Thursday, February 23, 2012

Storyboarding

In the six storyboard images you see many rules were considered. For example, Krause discusses the quality of the images. While it was difficult to storyboard my multimedia plan because I felt it was so computer based, it presented the challenge of creating images that viewed working on a computer differently so that they were images that were “informative and relevant” and “aesthetically and emotionally pleasing” (Krause, p. 189). I’m not sure if the use of dialogue or thought “bubbles” are a typical part of story boards but I needed the viewer to get better insight what was going on in the image. This also essential became an exercise in cropping. Krause notes that good cropping “eliminates the unnecessary,” (p. 192) something that I was trying to do in images 2 and 4 and do well, I think, in story board image number 4. Golombisky and Hagen discuss the POV or point of view.

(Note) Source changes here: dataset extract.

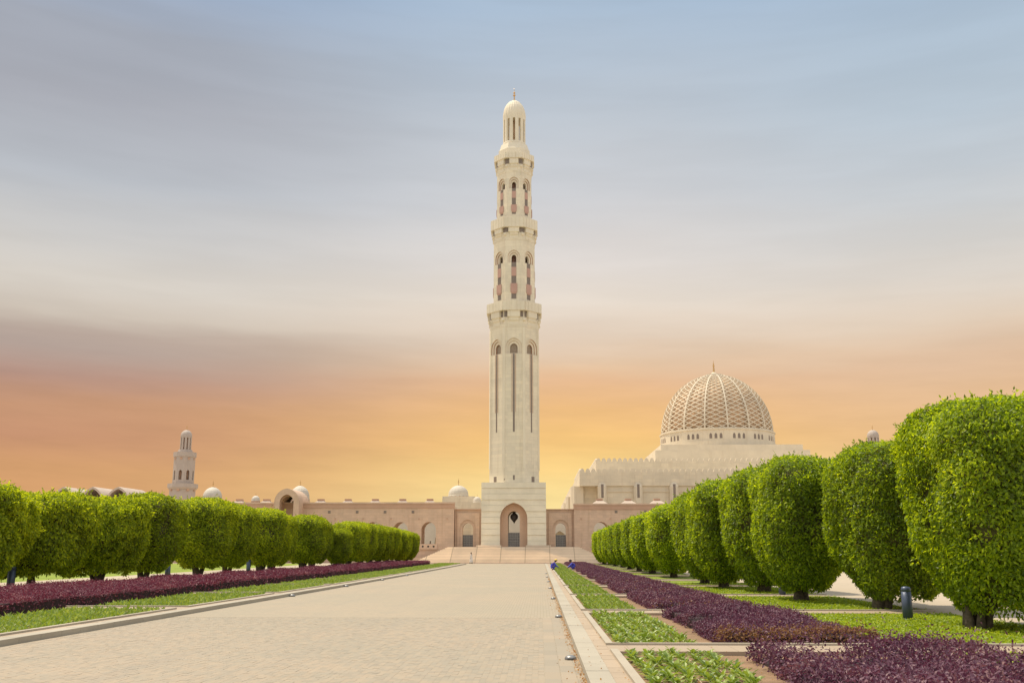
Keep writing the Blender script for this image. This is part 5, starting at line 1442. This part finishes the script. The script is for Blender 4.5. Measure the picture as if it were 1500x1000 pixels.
def standing(loc, rz, lab, seated=False):
    root = empty('person', loc, rz)
    J = {'pelvis': ((0, 0, .95), .14), 'spine': ((0, 0, 1.15), .135), 'chest': ((0, 0, 1.33), .15), 'neck': ((.01, 0, 1.50), .055), 'head': ((.03, 0, 1.61), .09), 'crown': ((.02, 0, 1.70), .08), 'nose': ((.13, 0, 1.60), .018)}
    E = [('pelvis', 'spine'), ('spine', 'chest'), ('chest', 'neck'), ('neck', 'head'), ('head', 'crown'), ('head', 'nose')]
    for s, c in ((1, 'l'), (-1, 'r')):
        J.update({'hip' + c: ((0, .09 * s, .90), .09), 'knee' + c: ((.05 * s, .10 * s, .50), .065), 'ankle' + c: ((.10 * s - .03, .10 * s, .09), .045), 'toe' + c: ((.10 * s + .13, .11 * s, .04), .04),
                  'shoulder' + c: ((0, .19 * s, 1.40), .065), 'elbow' + c: ((-.04 * s, .25 * s, 1.12), .048), 'wrist' + c: ((.08 - .04 * s, .25 * s, .88), .034)})
        E += [('pelvis', 'hip' + c), ('hip' + c, 'knee' + c), ('knee' + c, 'ankle' + c), ('ankle' + c, 'toe' + c), ('chest', 'shoulder' + c), ('shoulder' + c, 'elbow' + c), ('elbow' + c, 'wrist' + c)]
        hand(J, E, 'wrist' + c, c, (.2, 0, -1))
    skin('body', J, E, M_skin, root, 'pelvis')
    cloth = {k: (J[k][0], J[k][1] + 0.02) for k in ('pelvis', 'spine', 'chest', 'shoulderl', 'shoulderr', 'elbowl', 'elbowr', 'wristl', 'wristr')}
    skin('robe_top', cloth, [e for e in E if e[0] in cloth and e[1] in cloth], M_robe, root, 'pelvis')
    sk = MB(); sk.lathe([(0.30, 0.08), (0.285, 0.3), (0.24, 0.7), (0.19, 1.0), (0.17, 1.12)], 18); sk.build('robe', M_robe, root, True)
    h = MB(); h.lathe([(0.105, -0.02), (0.112, 0.03), (0.10, 0.10), (0.05, 0.135), (0.001, 0.14)], 16); h.build('hair', M_hair, root, True, (0.015, 0, 1.62))
    for s in (1, -1):
        b = MB(); b.box(.10 * s - .08, .10 * s + .18, .11 * s - .045, .11 * s + .045, 0.0, .07); b.build('shoe', M_shoe, root)
    tag(root, lab, 'person')
standing((at(690, 815, 159)[0], 159.4, gz(159)), math.pi * 0.85, 'dark haired person in a long white robe standing at the foot of the steps')
xa = at(630, 795, 172)[0]
standing((xa, 172.2, at(630, 792.0, 172)[1] - 1.76), -0.4, 'dark haired person in white inside the left wing arch, behind its parapet')
b = MB(); b.box(xa - 2, xa + 2, 169.6, 174.4, at(630, 792.0, 172)[1] - 2.2, at(630, 792.0, 172)[1] - 1.765); tag(b.build('arcade_floor', M_step), kind='structure')
print('objects', len(bpy.data.objects), 'tris', sum(len(m.polygons) for m in bpy.data.meshes))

This also came into consideration with my storyboarding. At times a capture a camera angle that is from the side, the back, or the front, and, in one instance (image #5), it appears that the camera angle is from above. Golombisky and Hagen note that shooting form above can create “symbolic insignificance and powerless” and that shooting from below creates and “opposite effect” (p. 173). However, I wasn’t sure how to capture a groups working a round a table by shooting form a floor angle. Not being an artist, I struggled with drawing some of the angles that I wanted. In image one I wanted to do a 45 degree angle which I did with the computer screen but could not do with the person, hence the awkwardness of that first image. I also realized when I scanned the images I drew they were empty of any shading, except for the plant. This resulted in a lack of “dramatic effect” and an absence of the principles of “contrast” (p. 176). I certainly learned how storyboarding can bring together many of the key principles of graphic design and the use of multimedia.